Balza agli occhi come la tardiva rivelazione di un colloquio tra Berlusconi e il giudice che ha materialmente scritto le motivazioni della sua condanna in Cassazione, presenti anomalie e forzature piuttosto rilevanti.

In primo luogo, Forza Italia starnazza intorno alla politicizzazione della magistratura. Ma come definire un giudice che – anche se per rivelare un suo disagio e le sue scuse postume – si scambia telefonate nel merito dei processi in cui è (o è stato) attivo con un protagonista della politica come Berlusconi? Se è vero che la magistratura risponde ai diversi input della politica, lo stesso Berlusconi e Forza Italia non possono chiamarsi fuori da tale schema. Insomma: la magistratura è politicizzata, ma ogni politico ha i suoi magistrati di riferimento.
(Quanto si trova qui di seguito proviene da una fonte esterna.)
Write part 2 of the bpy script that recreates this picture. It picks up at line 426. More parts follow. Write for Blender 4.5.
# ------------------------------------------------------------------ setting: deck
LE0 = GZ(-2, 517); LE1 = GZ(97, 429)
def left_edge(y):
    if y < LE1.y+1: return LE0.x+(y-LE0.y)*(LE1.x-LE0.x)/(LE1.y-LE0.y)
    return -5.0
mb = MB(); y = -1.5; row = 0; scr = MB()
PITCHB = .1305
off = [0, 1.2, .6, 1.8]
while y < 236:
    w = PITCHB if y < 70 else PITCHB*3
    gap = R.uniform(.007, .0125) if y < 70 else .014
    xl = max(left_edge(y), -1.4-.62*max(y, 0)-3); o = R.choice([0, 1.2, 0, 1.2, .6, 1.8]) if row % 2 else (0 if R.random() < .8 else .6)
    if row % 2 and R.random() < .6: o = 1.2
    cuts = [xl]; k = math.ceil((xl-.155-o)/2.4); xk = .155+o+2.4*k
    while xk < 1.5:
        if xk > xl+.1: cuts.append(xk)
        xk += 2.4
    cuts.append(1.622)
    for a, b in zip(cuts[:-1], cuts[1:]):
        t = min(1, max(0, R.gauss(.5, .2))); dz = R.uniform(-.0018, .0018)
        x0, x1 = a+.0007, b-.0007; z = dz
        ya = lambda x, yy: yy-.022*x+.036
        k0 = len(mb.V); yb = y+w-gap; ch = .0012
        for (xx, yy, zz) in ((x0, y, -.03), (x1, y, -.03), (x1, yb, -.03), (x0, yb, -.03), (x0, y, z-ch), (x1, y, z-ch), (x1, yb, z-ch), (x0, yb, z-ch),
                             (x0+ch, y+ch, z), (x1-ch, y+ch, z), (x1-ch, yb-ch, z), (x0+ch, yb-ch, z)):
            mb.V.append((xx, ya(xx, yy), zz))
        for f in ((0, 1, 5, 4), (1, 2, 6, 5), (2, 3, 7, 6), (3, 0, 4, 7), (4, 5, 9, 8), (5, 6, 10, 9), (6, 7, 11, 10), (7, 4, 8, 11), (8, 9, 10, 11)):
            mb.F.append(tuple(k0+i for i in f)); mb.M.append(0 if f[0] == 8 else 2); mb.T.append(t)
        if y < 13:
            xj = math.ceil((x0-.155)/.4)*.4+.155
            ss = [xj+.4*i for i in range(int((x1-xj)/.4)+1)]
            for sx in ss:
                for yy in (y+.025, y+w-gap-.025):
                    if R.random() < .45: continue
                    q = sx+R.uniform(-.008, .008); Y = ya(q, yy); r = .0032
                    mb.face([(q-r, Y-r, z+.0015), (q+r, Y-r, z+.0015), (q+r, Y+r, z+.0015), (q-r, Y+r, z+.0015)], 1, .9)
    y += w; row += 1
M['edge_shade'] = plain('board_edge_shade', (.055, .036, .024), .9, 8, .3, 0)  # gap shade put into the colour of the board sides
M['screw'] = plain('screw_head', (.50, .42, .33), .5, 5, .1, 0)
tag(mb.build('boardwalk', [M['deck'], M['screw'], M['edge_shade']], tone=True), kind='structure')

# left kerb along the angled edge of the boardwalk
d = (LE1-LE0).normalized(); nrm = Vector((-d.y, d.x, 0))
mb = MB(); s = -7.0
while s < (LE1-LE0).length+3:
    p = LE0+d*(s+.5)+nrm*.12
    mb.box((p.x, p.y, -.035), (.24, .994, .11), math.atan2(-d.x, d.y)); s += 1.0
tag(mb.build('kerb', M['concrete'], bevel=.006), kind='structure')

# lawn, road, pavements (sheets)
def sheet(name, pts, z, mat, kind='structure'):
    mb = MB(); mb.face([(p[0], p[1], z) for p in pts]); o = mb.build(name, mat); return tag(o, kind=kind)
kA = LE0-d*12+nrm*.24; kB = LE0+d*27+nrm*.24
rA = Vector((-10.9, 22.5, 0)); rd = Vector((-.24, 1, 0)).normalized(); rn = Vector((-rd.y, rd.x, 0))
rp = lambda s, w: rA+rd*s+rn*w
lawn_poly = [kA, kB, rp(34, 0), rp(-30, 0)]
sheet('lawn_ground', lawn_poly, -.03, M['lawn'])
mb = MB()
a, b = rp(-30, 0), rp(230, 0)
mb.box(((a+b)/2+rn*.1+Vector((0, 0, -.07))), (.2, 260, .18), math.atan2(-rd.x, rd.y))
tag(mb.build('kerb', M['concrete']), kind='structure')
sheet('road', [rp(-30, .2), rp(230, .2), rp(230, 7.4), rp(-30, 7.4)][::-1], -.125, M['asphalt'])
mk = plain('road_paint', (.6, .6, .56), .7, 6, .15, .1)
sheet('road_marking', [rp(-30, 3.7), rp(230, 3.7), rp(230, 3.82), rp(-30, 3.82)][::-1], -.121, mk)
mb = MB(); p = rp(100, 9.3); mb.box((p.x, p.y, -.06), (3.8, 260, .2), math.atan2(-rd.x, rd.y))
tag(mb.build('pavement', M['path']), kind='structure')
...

In secondo luogo, il giudice “pentito” di aver scritto quella sentenza è deceduto nel maggio 2019, mentre il colloquio con Berlusconi è ancora precedente. Come mai si è atteso oltre un anno per portare alla luce quella registrazione? La sua rivelazione non avrebbe potuto più nuocere alla rispettabilità del magistrato, ormai defunto. E’ vero che le vie delle strategie difensive degli avvocati di Berlusconi sono imperscrutabili, ma la dissonanza balza agli occhi.

In terzo luogo è evidente che, una volta archiviata la stagione della Seconda Repubblica nata dalle inchieste giudiziarie, sia iniziato il redde rationem tra poteri forti (economici, politici, europei ed internazionali) e quello che possiamo definire il “partito trasversale dei pubblici ministeri”.

Una magistratura realmente indipendente sarebbe in grado di fronteggiare questa resa dei conti: una magistratura screditata da tanti episodi di collusione, da Palamara in giù, viene invece messa efficacemente sulla graticola e indebolita agli occhi dell’opinione pubblica.

Si ha la netta impressione – ma qui dobbiamo affidarci al fiuto più che alle prove provate – che stiano agendo forze che puntano a un nuovo scasso sistemico del quadro politico italiano, analogo per dimensione a quello di Mani pulite.

Abbiamo scritto, anche recentemente, che l’Italia è tornata ad essere terra di contesa tra interessi strategici divergenti statunitensi, europei, russi e forse anche cinesi. Essere di nuovo collocati in questa scomodissima posizione espone la classe dirigente e le scelte strategiche di questo paese a ingerenze, entrate a gamba tesa, alla “rottura di qualche braccio”, come dicono in gergo i servizi di intelligence.

La condanna di Berlusconi in Cassazione per frode fiscale ha segnato la fine di un epoca, quella che già era stata indicata nella lettera della Bce (firmata da Draghi e Trichet) nel 2011 e che sostanzialmente preparava l’uscita di scena della variabile Berlusca di fronte alla brusca normalizzazione imposta dalle istituzioni europee all’Italia.

La sostituzione del Cavaliere con Monti, patrocinata dai poteri forti europei e da Napolitano, sotto diversi punti di vista, come scrisse fin troppo schiettamente Alan Freeman nel suo libro, fu un golpe interno alla classe dirigente. Non la vittoria della democrazia sul Caimano.

Per molti aspetti l’offensiva tesa a indebolire il potere giudiziario in Italia coincide con l’entrata in campo di un’altra e imprevista dissonanza, per quanto quasi inconsapevole: il M5S.

Al loro posto, visto il pressing per costringerlo ad accettare il Mes, cominceremmo a preoccuparci.